Bret Hart Vs. Shawn Michaels Complete History | Wrestling Timelines
The best WWE feud there ever was - outside of the ring, anyway.
In the mid-to-late 1980s, WWE broke big as a cultural phenomenon.
The juiced-up, toyetic megastars were impossibly proportioned, cartoonishly charismatic. Mirroring in-vogue action cinema in the live arena, the likes of Hulk Hogan, ‘Hacksaw’ Jim Duggan, and ‘Macho Man’ Randy Savage grabbed the zeitgeist of Reagan’s ‘80s, with its values of American superiority. Hogan, especially, was emblematic of this glossy new super-power era of Americana.
This Golden Age would not last. The stars of the World Wrestling Federation were not, in reality, upstanding tough guys who you could depend upon. Many, if not most, were using anabolic steroids to create the illusion of strength and power. All, of course, were workers in an illegitimate pseudo-sport.
This era was brought crashing down by two major factors.
The first was external. By the early ‘90s, in another echo of the political landscape, the American dream had receded. The party was over; bad vibes were “in”. Vince McMahon no-sold the atmosphere; his WWF felt charmless, ancient, even more fake.

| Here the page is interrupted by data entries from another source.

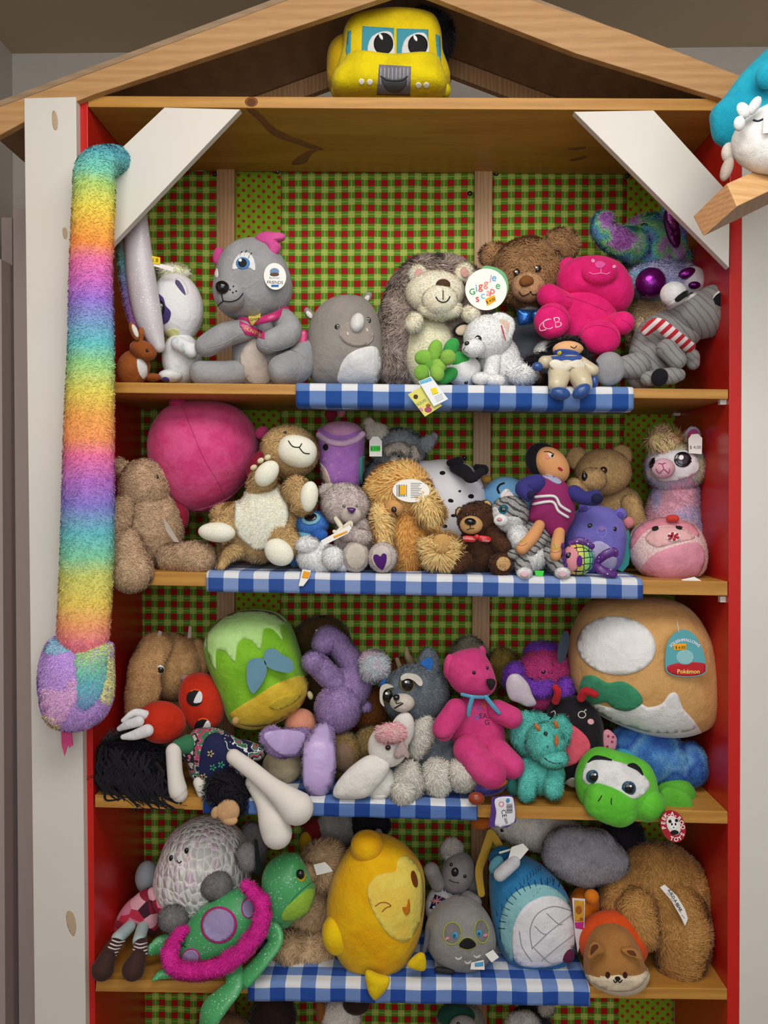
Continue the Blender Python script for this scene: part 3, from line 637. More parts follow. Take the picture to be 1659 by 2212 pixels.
e_ = ell('ear', 392, 622, .09, 12, 25, 7, WW, rot=-25); patch('inner_ear', E(390, 624, 7, 21, -25), V('#5c5278'), [e_])
ell('hair_tuft', 375, 590, .13, 36, 17, 26, F('#d8d09c', '#e0c8c4'), fur='med'); patch('cheek_spot', E(368, 722, 20, 11, -20), V('#e6dc94'), [h_], h=.6)
tag('tag', [(324, 572), (331, 566), (376, 577), (373, 587)], PAPER, Y=.06, label='white folded tag above the head'); tag('price_sticker', [(326, 552), (346, 556), (346, 571), (326, 569)], FL('#e8c81c'), Y=.058)
text('1.8', 335, 562, 8, FL('#4a3a10'))

# --- big grey bear
GR = V('#97979a', '#8b8b8e')
thing('grey_bear_plush', 'large grey velour bear with pink ears and scarf and round white tag', 'stuffed toy', 560, 825, .12)
ell('torso', 570, 760, .14, 68, 88, 52, GR, se=2.3)
hd = star('head', [(462, 640), (464, 600), (478, 556), (505, 527), (545, 516), (580, 524), (608, 552), (626, 590), (631, 630), (618, 664), (590, 682), (545, 690), (505, 688), (478, 672)], .10, 72, GR, c=(545, 605), se=2.1)
ell('muzzle', 497, 640, .045, 34, 33, 40, GR, se=2.2)
e_ = ell('ear', 473, 556, .11, 13, 22, 12, V('#c8498c')); star('ear', [(552, 512), (572, 501), (612, 505), (615, 517), (600, 524), (608, 535), (588, 560), (576, 535), (556, 525)], .07, 16, V('#cc5494', '#c04888'), c=(585, 522))
patch('eye', [(502, 582), (508, 560), (522, 547), (540, 548), (550, 566), (551, 585), (538, 579), (515, 580)], V('#e9e6e4'), [hd], h=1.5)
patch('iris', E(525, 569, 15, 13), FB('#4a7ab0'), h=1, parent=hd); patch('pupil', E(524, 568, 9, 9), FL('#101418'), h=1.2, parent=hd); patch('eye_glint', E(519, 562, 3.4), FL('#f6f6f6'), h=1, step=1.2, parent=hd)
for a in ([(519, 556), (523, 543)], [(528, 555), (533, 541)], [(536, 560), (544, 546)]): line('eyelash', [a[0], ((a[0][0]+a[1][0])/2-1, (a[0][1]+a[1][1])/2), a[1]], 1.1, STB, [hd])
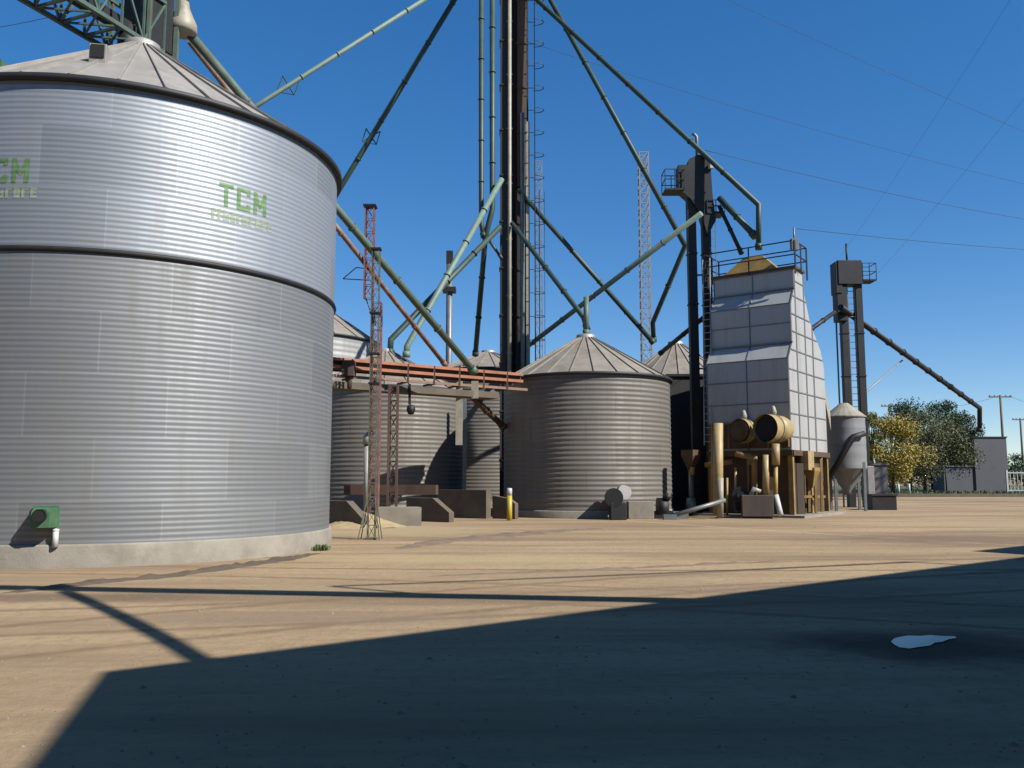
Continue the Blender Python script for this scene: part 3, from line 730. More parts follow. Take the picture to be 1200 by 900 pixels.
# grey vent duct in front of the rear bin
a = P(430, 592, 32.4)
root = empty('vent_duct', (a.x, 32.4, 0), 'pale vertical vent duct with an angled hood in front of the rear bin', 'duct')
b = MB(); b.tube([(a.x, 32.4, 0), P(430, 520, 32.4)], .12, 14); b.build('duct', M['pale'], root)
t_ = P(430, 520, 32.4); b = MB(); b.tube([t_-Vector((0, 0, .03)), t_+Vector((.02, 0, .25)), t_+Vector((.2, .05, .5))], [.18, .16, .13], 14); b.build('hood', M['pale'], root)

# ------------------------------------------------------------------ receiving pit walls
WD = Vector((.81, -.586, 0)); WN = Vector((.586, .81, 0))
def wedge(name, px0, Y0, prof_, depth, m, label, cat='concrete wall'):
    """side profile in metres along the pit's direction, starting where the photograph shows px0"""
    o_ = Vector((P(px0, 600, Y0).x, Y0, 0)); b = MB(); fr = [o_+WD*u+Vector((0, 0, z)) for u, z in prof_]; n = len(fr)
    bk = [p+WN*depth for p in fr]
    b.add(fr+bk, [tuple(range(n))[::-1], tuple(range(n, 2*n))]+[(i, (i+1) % n, n+(i+1) % n, n+i) for i in range(n)])
    o = b.build(name, m); me = o.data; bm = bmesh.new(); bm.from_mesh(me); bmesh.ops.recalc_face_normals(bm, faces=bm.faces); bm.to_mesh(me); bm.free()
    return tag(o, label, cat)
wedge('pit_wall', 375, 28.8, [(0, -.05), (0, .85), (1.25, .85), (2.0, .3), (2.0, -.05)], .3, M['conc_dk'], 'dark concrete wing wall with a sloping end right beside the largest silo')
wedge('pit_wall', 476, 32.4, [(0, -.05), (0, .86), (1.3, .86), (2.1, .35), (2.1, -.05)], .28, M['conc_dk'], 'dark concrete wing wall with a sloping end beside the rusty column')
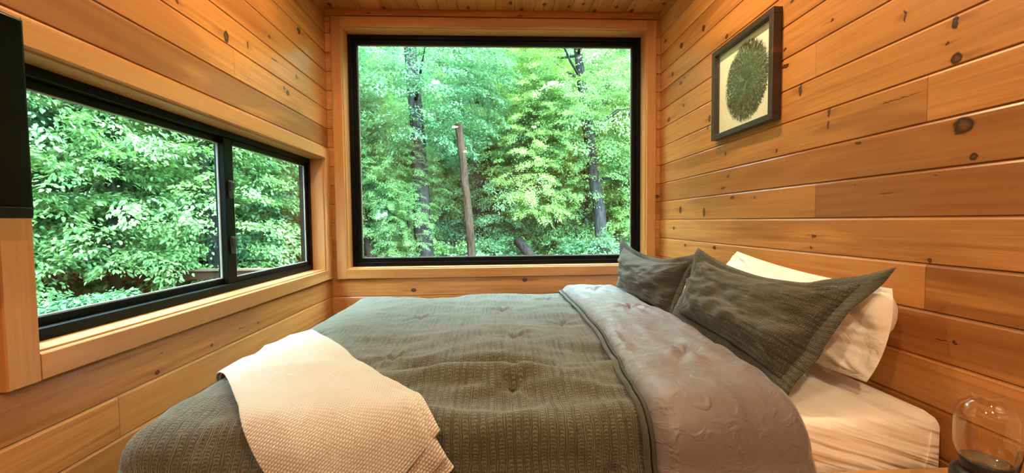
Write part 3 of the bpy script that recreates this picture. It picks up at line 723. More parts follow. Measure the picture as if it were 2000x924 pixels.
# ------------------------------------------------------------------ pillows
def pillow(root, name, c, T, mat, flange=0.0, wr=0.010, seed=1, n=64, pinch=0.10, uvswap=True, sag=0.0, fmat=None, rnd=0.0):
    """c: corner points bottom-near, bottom-far, top-far, top-near (world)."""
    BN, BF, TF, TN = [Vector(p) for p in c]
    nx = ((BF-BN)+(TF-TN)).normalized(); ny = ((TN-BN)+(TF-BF)).normalized()
    nrm = ny.cross(nx).normalized()
    if nrm.x > 0: nrm = -nrm                  # towards the foot of the bed
    W = ((BF-BN).length+(TF-TN).length)/2; H = ((TN-BN).length+(TF-BF).length)/2
    def pt(u, v):                             # u 0..1 near->far, v 0..1 bottom->top
        uu, vv = 2*u-1, 2*v-1
        # the sides draw in between the corners
        pu = 1-pinch*(1-vv*vv)*0.55; pv = 1-pinch*(1-uu*uu)
        k_ = 1-rnd*(uu*uu*vv*vv)
        u2, v2 = (uu*pu*k_+1)/2, (vv*pv*k_+1)/2
        p = BN*((1-u2)*(1-v2)) + BF*(u2*(1-v2)) + TF*(u2*v2) + TN*((1-u2)*v2)
        p = p + Vector((0, 0, -1))*sag*(1-uu*uu)*max(v2, 0)**2
        return p
    fu, fv = flange/W, flange/H
    verts, uvs = [], []
    for side in (1, -1):
        for i in range(n):
            for j in range(n):
                u = i/(n-1); v = j/(n-1)
                us = fu+(1-2*fu)*u; vs = fv+(1-2*fv)*v
                uu, vv = 2*u-1, 2*v-1
                prof = (max(1-abs(uu)**2.6, 0)**0.55)*(max(1-abs(vv)**2.6, 0)**0.55)
                k = (float(fbm(u*4+seed, v*4, seed, 3))*wr*3.0 + float(vnoise(u*11+seed, v*9, seed+5))*wr)*min(1, prof*2.0)
                # creases running in from the corners
                cr = 0.0
                for (cu, cv) in ((0, 0), (1, 0), (0, 1), (1, 1)):
                    d = math.hypot(u-cu, v-cv); an = math.atan2(v-cv, u-cu)
                    cr += math.cos(an*16)*math.exp(-(d/0.22)**2)*wr*0.7*min(1, prof*2.5)
                p = pt(us, vs) + nrm*(side*(T*prof) + (k+cr)*side)
                verts.append(p); uvs.append((vs*H, us*W) if uvswap else (us*W, vs*H))
    f = []
    for s in range(2):
        o = s*n*n
        for i in range(n-1):
            for j in range(n-1):
                q = [o+i*n+j, o+(i+1)*n+j, o+(i+1)*n+j+1, o+i*n+j+1]
                f.append(q if s == 0 else q[::-1])
    loc = Vector(root.location)
    case = mk(name, [v-loc for v in verts], f, mat, root, True, uvs)
    if flange > 0:
        vv_, uv_, ff = [], [], []
        m = 40; loop = []
        for i in range(m): loop.append((i/m, 0, 0))
        for i in range(m): loop.append((1, i/m, 1))
        for i in range(m): loop.append((1-i/m, 1, 2))
        for i in range(m): loop.append((0, 1-i/m, 3))
        L = len(loop)
        for kk, (inn, dz) in enumerate(((0.0, 0.004), (0.5, 0.003), (1.0, 0.002), (1.0, -0.002), (0.5, -0.003), (0.0, -0.004))):
            for (u, v, sd) in loop:
                us = fu+(1-2*fu)*u; vs = fv+(1-2*fv)*v
                u2 = us+(u-us)*inn; v2 = vs+(v-vs)*inn
                wv = 0.005*inn*math.sin(u*11+v*13+seed) + 0.012*inn*float(vnoise(u*9+seed, v*9, seed+2))
                p = pt(u2, v2) + nrm*(dz+wv)
                vv_.append(p-loc); uv_.append((v2*H, u2*W))
        for kk in range(5):
            for i in range(L):
                i2 = (i+1) % L
                ff.append([kk*L+i, kk*L+i2, (kk+1)*L+i2, (kk+1)*L+i])
        mk('flange', vv_, ff, fmat or mat, case, True, uv_)
    return root
M['pillow_white'] = cotton('white_cotton_pillow', (0.86, 0.80, 0.71), 0.25, 6.0)
zz = lambda v: CZ+v
p1 = empty('white_pillow', (1.05, 1.4, MT)); tag(p1, 'white cotton pillow against the plank wall behind the nearer green pillow', 'pillow', 'white sleeping pillows')
pillow(p1, 'pillowcase', [(1.050, 1.000, zz(-.475)), (1.035, 1.72, zz(-.475)), (1.130, 1.74, zz(-.140)), (1.122, 1.000, zz(-.195))], 0.075, M['pillow_white'], 0, 0.015, 3, pinch=-0.03, rnd=0.05, sag=0.030)
p2 = empty('white_pillow', (1.05, 2.1, MT)); tag(p2, 'white cotton pillow against the plank wall behind the farther green pillow', 'pillow', 'white sleeping pillows')
pillow(p2, 'pillowcase', [(1.035, 1.80, zz(-.470)), (1.035, 2.38, zz(-.475)), (1.125, 2.38, zz(-.270)), (1.125, 1.80, zz(-.250))], 0.062, M['pillow_white'], 0, 0.012, 8, pinch=-0.05, rnd=0.09)
s1_ = empty('green_pillow', (0.85, 1.95, MT)); tag(s1_, 'dark green ribbed pillow by the picture window, its far corner curled over', 'pillow', 'green flanged pillows')
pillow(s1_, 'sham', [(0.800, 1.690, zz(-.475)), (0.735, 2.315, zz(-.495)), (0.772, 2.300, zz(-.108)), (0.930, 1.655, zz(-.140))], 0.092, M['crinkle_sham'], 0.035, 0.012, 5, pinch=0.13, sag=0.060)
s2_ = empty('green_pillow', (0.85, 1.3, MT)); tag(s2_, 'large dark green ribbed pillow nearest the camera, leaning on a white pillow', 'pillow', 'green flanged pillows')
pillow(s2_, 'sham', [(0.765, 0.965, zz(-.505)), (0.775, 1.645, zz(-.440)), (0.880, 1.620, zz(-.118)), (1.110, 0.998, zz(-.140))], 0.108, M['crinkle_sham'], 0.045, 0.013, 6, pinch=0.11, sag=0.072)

# ================================================================== NIGHTSTAND + GLASS LANTERN
NT_Z = CZ - 0.652
ns_ = empty('nightstand', (0.95, 0.68, 0)); tag(ns_, 'plain pine nightstand beside the bed, carrying the glass lantern', 'nightstand')
M['night_pine'] = wood('nightstand_pine', tone=0.95, seed=31, light=(0.66, 0.39, 0.155), dark=(0.56, 0.29, 0.10))
loc_build(B().box(0.70, 1.185, 0.44, 0.915, NT_Z-0.024, NT_Z, 0.003), 'top', M['night_pine'], ns_)
loc_build(B().box(0.715, 0.735, 0.455, 0.900, 0.0, NT_Z-0.024, 0.002), 'side_panel', M['night_pine'], ns_)
loc_build(B().box(1.155, 1.175, 0.455, 0.900, 0.0, NT_Z-0.024, 0.002), 'side_panel', M['night_pine'], ns_)
loc_build(B().box(0.735, 1.155, 0.455, 0.475, 0.05, NT_Z-0.028, 0.002), 'drawer_front', M['night_pine'], ns_)
loc_build(B().box(0.735, 1.155, 0.880, 0.900, 0.05, NT_Z-0.024, 0.002), 'back_panel', M['night_pine'], ns_)
jx, jy = 1.047, 0.750
jar = empty('glass_lantern', (jx, jy, NT_Z)); tag(jar, 'clear glass jar with an open neck set in a black base on the nightstand', 'lantern')
M['black_satin'] = simple('black_satin', (0.012, 0.011, 0.010), 0.42)
B().lathe([(0.0001, 0.0), (0.046, 0.0), (0.052, 0.006), (0.052, 0.090), (0.049, 0.099), (0.040, 0.104), (0.0001, 0.104)], seg=56).build('base', M['black_satin'], jar, True)
B().lathe([(0.034, 0.100), (0.036, 0.104), (0.0395, 0.128), (0.038, 0.1295), (0.036, 0.128), (0.034, 0.112), (0.0001, 0.110)], seg=56).build('cup', M['black_satin'], jar, True)
g = 0.1125
KR_ = 0.0475/0.0755
outer = [(r_*KR_, z_) for r_, z_ in [(0.0002, g), (0.036, g+0.0005), (0.048, g+0.006), (0.062, g+0.018), (0.0735, g+0.038), (0.0760, g+0.058), (0.0760, g+0.102), (0.0725, g+0.120), (0.062, g+0.134), (0.049, g+0.142), (0.0420, g+0.147), (0.0415, g+0.155), (0.0440, g+0.161)]]
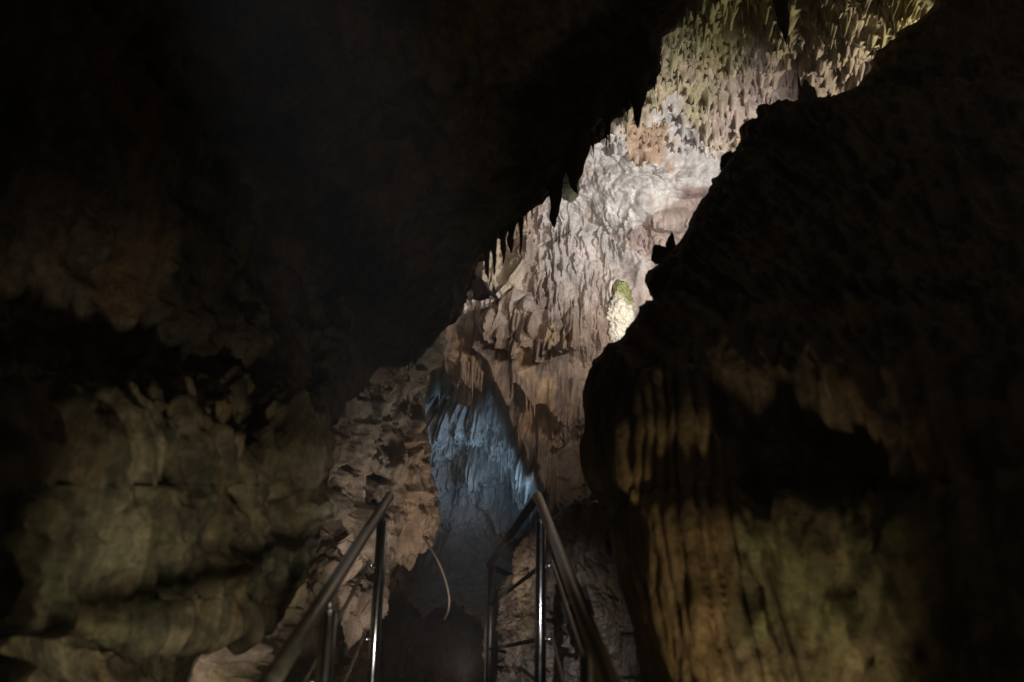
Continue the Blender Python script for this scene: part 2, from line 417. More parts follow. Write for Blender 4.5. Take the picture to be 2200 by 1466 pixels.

Vince was then indicted for distributing steroids. He would escape imprisonment, but the family-friendly image of his promotion was in tatters. Goodwill, marketable stars, the novelty: all was lost. In its wake, a fearful McMahon implemented drug testing and abandoned, for a time, his policy of pushing giants. He was still size-obsessed. Where he couldn’t push wrestlers with inflated physiques, his workaround was height (Diesel) and mass (Yokozuna). He still needed a man with a pure, athletic look to symbolise the clean-up operation.
It was the technically immaculate Bret Hart who was chosen to spearhead this new era as WWE champion. There was another guy, though, who didn’t resemble a muscle monster. This man, Shawn Michaels, also wanted the spot.
They became intertwined forever, altering the fate and future of the business.